# Collected material:

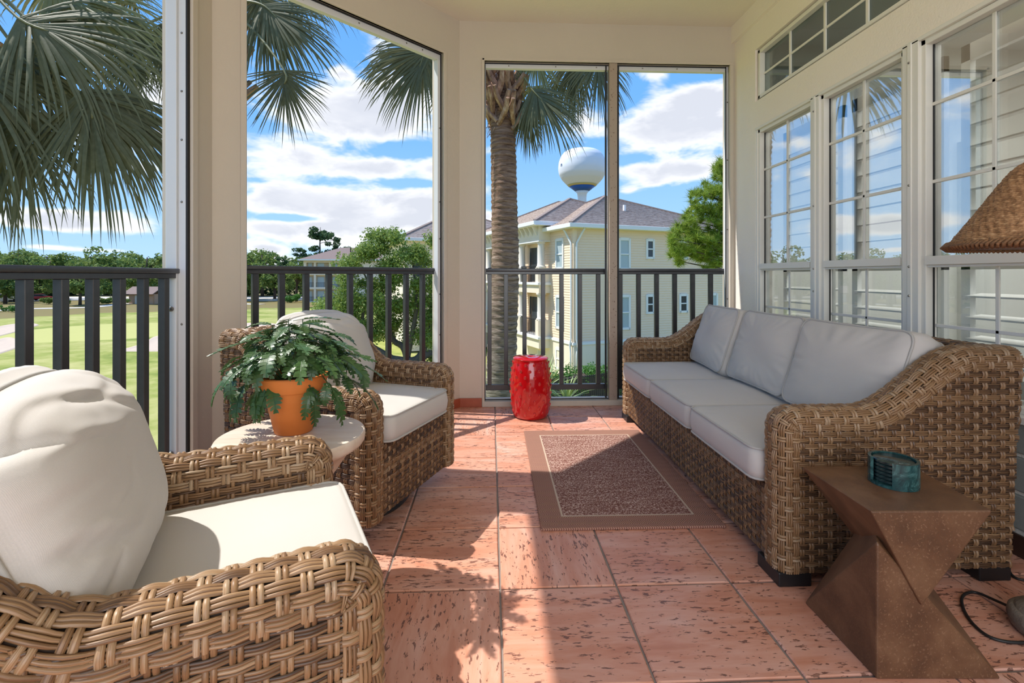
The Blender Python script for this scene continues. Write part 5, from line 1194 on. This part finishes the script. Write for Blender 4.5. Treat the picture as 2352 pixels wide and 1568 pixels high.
yucca(1.05, 16.0, 1.9, 'spiky yellow-green plant right of the palm trunk, behind the red stool', 1)
yucca(1.75, 15.6, 1.5, 'spiky yellow-green plant in front of the iron fence', 2)
yucca(-.75, 17.0, 1.7, 'spiky yellow-green plant left of the palm trunk', 3)
fz0 = W(2.1, 19.2); fz1 = W(6.5, 22.0); fz0.z = fz1.z = 0
v_ = fz1-fz0; fo = empty('iron_fence', (fz0.x, fz0.y, ground_z(fz0.x, fz0.y)), math.atan2(v_.y, v_.x), 'dark iron picket fence in front of the hedge', 'fence'); FL = v_.length; fh = 1.32
for z in (.2, fh-.06): MB().box((0,-.02,z-.025),(FL,.02,z+.025)).build('fence_rail', M_gasket, fo)
pk = MB().box((-.014,-.014,0),(.014,.014,fh)).mesh('picket', M_gasket); k = 0.0
while k < FL: link('picket', pk, fo, (k,0,0)); k += .115

# ---- palms
M_palm = mat('palm_leaf', rough=.55, spec=.22, fn=f_leaf((.06,.068,.024), (.12,.125,.055), (.30,.29,.16), .25))
M_palmy = mat('palm_leaf_yellow', rough=.5, spec=.4, fn=f_leaf((.20,.21,.07), (.28,.28,.10), (.36,.34,.16), .3))
M_petiole = mat('palm_petiole', (.22,.21,.09), .5)
def f_trunk(t, b):
    p = OBJ(t); a = t.noise(t.mapping(p, scale=(5,5,34)), 1.0, 5, .65, .5); n2 = t.noise(p, 9, 4, .6)
    zz = t.n('ShaderNodeSeparateXYZ', i_0=p).outputs[2]
    up = t.n('ShaderNodeMapRange'); t.put(up.inputs[0], zz); up.inputs[1].default_value = 4.2; up.inputs[2].default_value = 7.2
    warm = t.ramp(a, [(.3,(.10,.05,.03)),(.5,(.29,.17,.105)),(.72,(.47,.315,.22))]); grey = t.ramp(a, [(.3,(.075,.062,.05)),(.5,(.26,.22,.175)),(.72,(.44,.39,.33))])
    c = t.mix(up.outputs[0], grey, warm); mo = t.n('ShaderNodeMapRange'); t.put(mo.inputs[0], zz); mo.inputs[1].default_value = 4.3; mo.inputs[2].default_value = 3.2
    c = t.mix(t.m('MULTIPLY', mo.outputs[0], t.m('MULTIPLY', n2, .9)), c, (.12,.15,.03)); t.put(b.inputs['Base Color'], c); bump(t, b, a, .9, .03)
M_trunk = mat('palm_trunk', rough=.9, spec=.2, fn=f_trunk)
M_boot = mat('palm_boot', rough=.85, fn=lambda t, b: (t.put(b.inputs['Base Color'], t.ramp(t.noise(t.mapping(OBJ(t), scale=(9,9,3)), 1.5, 5, .65), [(.3,(.12,.06,.035)),(.5,(.36,.20,.115)),(.7,(.60,.42,.29))])), bump(t, b, t.noise(OBJ(t), 20, 4), .5, .01)))
def frond(parent, org, crown, hub, tip, R_, seed, m=None, droop=1.0, spread=2.6, nseg=58, face=None, wid=.0120):
    """costapalmate fan: petiole from the crown to the hub, segments fanned about the tip direction"""
    rg = np.random.default_rng(seed); crown, hub = Vector(crown), Vector(hub); dh = Vector(tip).normalized()
    if face is None:
        s = dh.cross(Vector((0,0,1))); s = s if s.length > .2 else Vector((1,0,0))
        # tilt the blade a little so it is seen partly from its face
        s = s.normalized()
    else: s = (Vector(face)-dh*Vector(face).dot(dh)).normalized()
    dh, s = np.array(dh), np.array(s); nrm = np.cross(s, dh); H = np.array(hub-org)
    V = []; n_st = 8; costa = R_*.28
    sd_k = np.linspace(0, 1, n_st)
    for j in range(nseg):
        f = (j+.5)/nseg*2-1; phi = f*spread*.5*1.08; L = R_*(1.0-.30*abs(f)**1.5)*rg.uniform(.88, 1.06)
        b0 = H+dh*costa*(1-abs(f)**.8)*.9; d0 = math.cos(phi)*dh+math.sin(phi)*s + nrm*(.10*rg.normal()+.16*abs(f)); d0 /= np.linalg.norm(d0)
        p = b0.copy(); d = d0.copy(); w0 = wid*R_*rg.uniform(.85, 1.15); fold = .35
        limp = droop*rg.uniform(.55, 1.5)
        for k in range(n_st):
            u = sd_k[k]
            wk = w0*(.55+.65*u/.35) if u < .35 else w0*1.2*(1-(u-.35)/.65)**.75
            sidev = np.cross(d, nrm); nn = np.linalg.norm(sidev); sidev = sidev/nn if nn > 1e-3 else s
            up = np.cross(sidev, d)
            V += [p-sidev*wk+up*wk*fold, p, p+sidev*wk+up*wk*fold]
            st = L/(n_st-1)*(.85 if u < .5 else 1.15); p = p+d*st; d = d+np.array([0,0,-1.0])*limp*(.05+.66*u**1.8)+rg.normal(size=3)*.02; d /= np.linalg.norm(d)
    q = []; 
    for j in range(nseg):
        b = j*n_st*3
        for k in range(n_st-1):
            a = b+3*k; q += [(a,a+1,a+4,a+3), (a+1,a+2,a+5,a+4)]
    fr = link('frond', raw('frond', np.array(V), np.array(q), m or M_palm, True), parent)
    c0 = crown-org; h0 = hub-org; mid = c0.lerp(h0, .5)+Vector((0,0,.12*(h0-c0).length))
    MB().tube(spline([c0, mid, h0, h0+Vector(dh)*costa*.8], 4), list(np.linspace(.022, .006, 13)), 6).build('petiole', M_petiole, fr, smooth=True); return fr
def palm_trunk(parent, path, rads):
    pts = spline(path, 14); n = len(pts); rr = np.interp(np.linspace(0, 1, n), np.linspace(0, 1, len(rads)), rads); fine_p, fine_r = [], []
    for i in range(n-1):
        for k in range(4):
            t_ = k/4; fine_p.append(pts[i].lerp(pts[i+1], t_)); fine_r.append(rr[i]*(1+(.035, .0, -.02, .012)[k]+random.uniform(-.012, .012)))
    me = MB().tube(fine_p, fine_r, 28).mesh('trunk', M_trunk, smooth=True)
    for v in me.vertices: 
        k = mnoise.noise(v.co*7.0)*.010; v.co.x += k; v.co.y += mnoise.noise(v.co*6.0+Vector((9,9,9)))*.010
    return link('trunk', me, parent)
def boots(parent, base, n, r0, z0, z1, seed, size=1.0):
    rg = random.Random(seed)
    for k in range(n):
        f = k/n; a = k*2.4+rg.uniform(-.3, .3); z = z0+(z1-z0)*f; L = size*rg.uniform(.20, .34); r_ = r0*(1+.35*f); e = rg.uniform(.75, 1.2)
        d0 = Vector((math.cos(a)*math.cos(e), math.sin(a)*math.cos(e), math.sin(e))); s = Vector((-math.sin(a), math.cos(a), 0)); p0 = Vector((r_*math.cos(a)*.85, r_*math.sin(a)*.85, z)); mb = MB()
        for side in (-1, 1):
            # the split foot and the single stub of an old leaf base
            q = [p0+s*side*.085*size, p0+s*side*.05*size+d0*L*.4, p0+d0*L*.65+s*side*.028*size, p0+d0*L+s*side*.03*size]
            mb.tube(q, [.022*size,.030*size,.032*size,.022*size], 5)
        mb.build('leaf_base', M_boot, parent)
    fb = MB()
    for k in range(160):
        a = rg.uniform(0, 6.28); z = rg.uniform(z0-.05, z1); r_ = r0*1.25; p = Vector((r_*math.cos(a), r_*math.sin(a), z)); fb.tube([p, p+Vector((math.cos(a)*.05+rg.uniform(-.08,.08), math.sin(a)*.05+rg.uniform(-.08,.08), -rg.uniform(.02,.16)))], [.006,.002], 3)
    o = fb.build('leaf_fibres', M_boot, parent); o['kind'] = 'stuff'
def palm(name_label, org, crown, trunk_path, rads, fr_list, seed, gen, boot_n=26, boot_z=(.0,.5), rad_gen=1.0):
    r_ = empty('palm_tree', org, 0, name_label, 'palm'); org = Vector(org)
    palm_trunk(r_, [Vector(p)-org for p in trunk_path], rads)
    br_ = empty('crown_base', (0,0,0)); br_.parent = r_; br_.location = Vector(crown)-org
    boots(br_, None, boot_n, rads[-1], boot_z[0]-1.0, boot_z[1]-.45, seed, rads[-1]/.15*1.2)
    cr = Vector(crown)
    for i, (h, tdir, R_, dr, spn, face, m) in enumerate(fr_list): frond(r_, org, cr+Vector((0,0,.05)), h, tdir, R_, seed*50+i, m, dr, spn, 58, face)
    rg = random.Random(seed)
    for i, (a, e) in enumerate(gen):
        d0 = Vector((math.cos(a)*math.cos(e), math.sin(a)*math.cos(e), math.sin(e))); L = rg.uniform(.75, 1.05)*rad_gen; hub = cr+d0*L+Vector((0,0,-.12*L)); td = (d0+Vector((0,0,-.55))).normalized()
        frond(r_, org, cr+Vector((0,0,.1)), hub, td, rg.uniform(.75, .95)*rad_gen, seed*90+i, None, 1.0, 2.7, 40)
    return r_
rx = Vector((CY, -SY, 0))                                   # to the right as the viewer sees it
def iv(ix, iy, dd=0.0): return Vector((CY*ix+SY*dd, -SY*ix+CY*dd, -iy))   # right, down, away
# palm behind the far opening
dA = 7.3; cA_ = AT(1158, 150, dA); oA = AT(1152, 900, dA); oA.z = GZ
palm('tall palm with ringed trunk standing just outside the far opening', (oA.x, oA.y, GZ), cA_,
     [Vector((oA.x+.03, oA.y, GZ-.2)), AT(1151, 900, dA), AT(1160, 640, dA), AT(1158, 450, dA), AT(1155, 280, dA), AT(1157, 190, dA)], [.23,.225,.205,.192,.184,.17],
     [(AT(985,118,6.9), iv(-.45,.85,-.1), 1.18, .75, 2.9, iv(1,.5,.2), None),
      (AT(1000,112,6.9), iv(-.9,.35,-.2), 1.14, .9, 1.6, iv(.3,1,.2), None),
      (AT(1222,205,6.9), iv(.62,.75,-.2), 1.05, .9, 2.2, iv(1,-.6,.2), None),
      (AT(1205,230,7.2), iv(.15,1,.1), .8, .8, 1.5, iv(1,0,.2), None),
      (AT(1370,120,7.0), iv(.12,1,-.1), 1.0, .6, 2.6, iv(1,0,.3), None),
      (AT(1325,110,7.3), iv(-.1,1,.1), 1.1, .7, 1.7, iv(1,0,.3), None),
      (AT(1225,115,7.0), iv(.3,1,0), .7, .8, 2.0, iv(1,.1,.2), M_palmy),
      (AT(1100,180,7.9), iv(-.3,1,.3), .9, .8, 2.2, iv(1,.1,.2), None)],
     1, [(k*1.05, .55+.25*(k % 3)) for k in range(6)]+[(1.57+.5*k, .1) for k in range(-2, 3)], 44, (.0,.62), 1.0)
# the palm whose trunk stands behind the left pillar
dB = 5.4; cB_ = AT(497, 40, dB); oB = AT(490, 900, dB)
palm('palm hidden behind the left pillar with fans on both sides of it', (oB.x, oB.y, GZ), cB_,
     [Vector((oB.x, oB.y, GZ-.2)), AT(490, 800, dB), AT(494, 500, dB), AT(497, 250, dB), AT(497, 80, dB)], [.2,.19,.17,.16,.15],
     [(AT(600,10,5.2), iv(.75,.65,-.1), 1.0, .7, 2.2, iv(.6,-.8,.3), None),
      (AT(590,-10,5.3), iv(.35,.95,.1), .95, .9, 2.2, iv(1,-.3,.2), None),
      (AT(652,160,5.0), iv(.05,1,-.05), .68, .25, 2.9, iv(1,0,.1), None),
      (AT(640,-40,5.4), iv(1,.15,.1), .72, .7, 2.0, iv(.2,-1,.5), M_palmy),
      (AT(330,60,5.2), iv(-.5,.85,0), .85, .8, 2.6, iv(1,.5,.2), None),
      (AT(300,150,5.0), iv(.1,1,0), .45, .3, 2.8, iv(1,0,.1), None),
      (AT(380,50,5.5), iv(.1,1,.1), .85, .7, 2.4, iv(1,0,.2), None),
      (AT(240,20,5.3), iv(-.3,.8,.2), .9, .9, 2.6, iv(1,.2,.2), M_palmy)],
     2, [(k*1.05+.3, .6+.2*(k % 3)) for k in range(6)]+[(3.4, .2), (2.6, .15)], 22, (.0,.55), .9)
# the nearest palm, left of the porch
dC = 3.9; cC_ = AT(-150, -60, dC); oC = AT(-170, 900, dC)
palm('nearest palm, only its big drooping fans show at the left edge', (oC.x, oC.y, GZ), cC_,
     [Vector((oC.x, oC.y, GZ-.2)), AT(-170, 900, dC), AT(-165, 500, dC), AT(-155, 200, dC), AT(-150, 0, dC)], [.2,.19,.17,.16,.15],
     [(AT(190,205,3.7), iv(.35,.95,-.05), 1.08, .75, 2.3, iv(1,-.35,.2), None),
      (AT(205,215,3.8), iv(.75,.6,.1), .98, .95, 1.5, iv(.6,-1,.2), None),
      (AT(60,250,3.7), iv(-.1,1,0), .95, .7, 2.5, iv(1,.1,.2), None),
      (AT(-40,260,3.9), iv(.1,1,.1), .95, .7, 2.4, iv(1,.1,.2), None),
      (AT(40,40,3.7), iv(.92,.40,0), 1.15, .85, 2.4, iv(.4,-1,.5), None),
      (AT(20,90,3.9), iv(.6,.8,.1), 1.05, .9, 2.2, iv(1,-.6,.3), None),
      (AT(-60,130,3.6), iv(.3,1,-.1), 1.1, .8, 2.6, iv(1,-.2,.3), None),
      (AT(110,-30,3.9), iv(.9,.5,.1), 1.05, .9, 2.4, iv(.4,-1,.4), M_palmy)],
     3, [(.3, .5), (1.4, .5), (2.4, .5), (3.6, .5), (4.6, .5), (5.5, .5)], 14, (.0,.5), 1.0)

for o in bpy.data.objects:
    k = o.name.split('.')[0]; lab = {'pot': 'plain orange terracotta flowerpot', 'swivel_base': 'round black swivel base', 'lamp_shade': 'wide conical shade woven from brown rope', 'lamp_foot': 'round carved grey-brown foot', 'blue_ring': 'deep blue painted band', 'yellow_ring': 'thin yellow painted band', 'cord': 'black electric cord'}.get(k)
    if lab and o.parent: o['label'] = lab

# Task brief:
Up to and including the line with "while k < FL: link('picket', pk, fo, (k,0,0));", copy the data above from its first line. Skip pictures.

# Complete response:
The Blender Python script for this scene continues. Write part 5, from line 1194 on. This part finishes the script. Write for Blender 4.5. Treat the picture as 2352 pixels wide and 1568 pixels high.
yucca(1.05, 16.0, 1.9, 'spiky yellow-green plant right of the palm trunk, behind the red stool', 1)
yucca(1.75, 15.6, 1.5, 'spiky yellow-green plant in front of the iron fence', 2)
yucca(-.75, 17.0, 1.7, 'spiky yellow-green plant left of the palm trunk', 3)
fz0 = W(2.1, 19.2); fz1 = W(6.5, 22.0); fz0.z = fz1.z = 0
v_ = fz1-fz0; fo = empty('iron_fence', (fz0.x, fz0.y, ground_z(fz0.x, fz0.y)), math.atan2(v_.y, v_.x), 'dark iron picket fence in front of the hedge', 'fence'); FL = v_.length; fh = 1.32
for z in (.2, fh-.06): MB().box((0,-.02,z-.025),(FL,.02,z+.025)).build('fence_rail', M_gasket, fo)
pk = MB().box((-.014,-.014,0),(.014,.014,fh)).mesh('picket', M_gasket); k = 0.0
while k < FL: link('picket', pk, fo, (k,0,0)); k += .115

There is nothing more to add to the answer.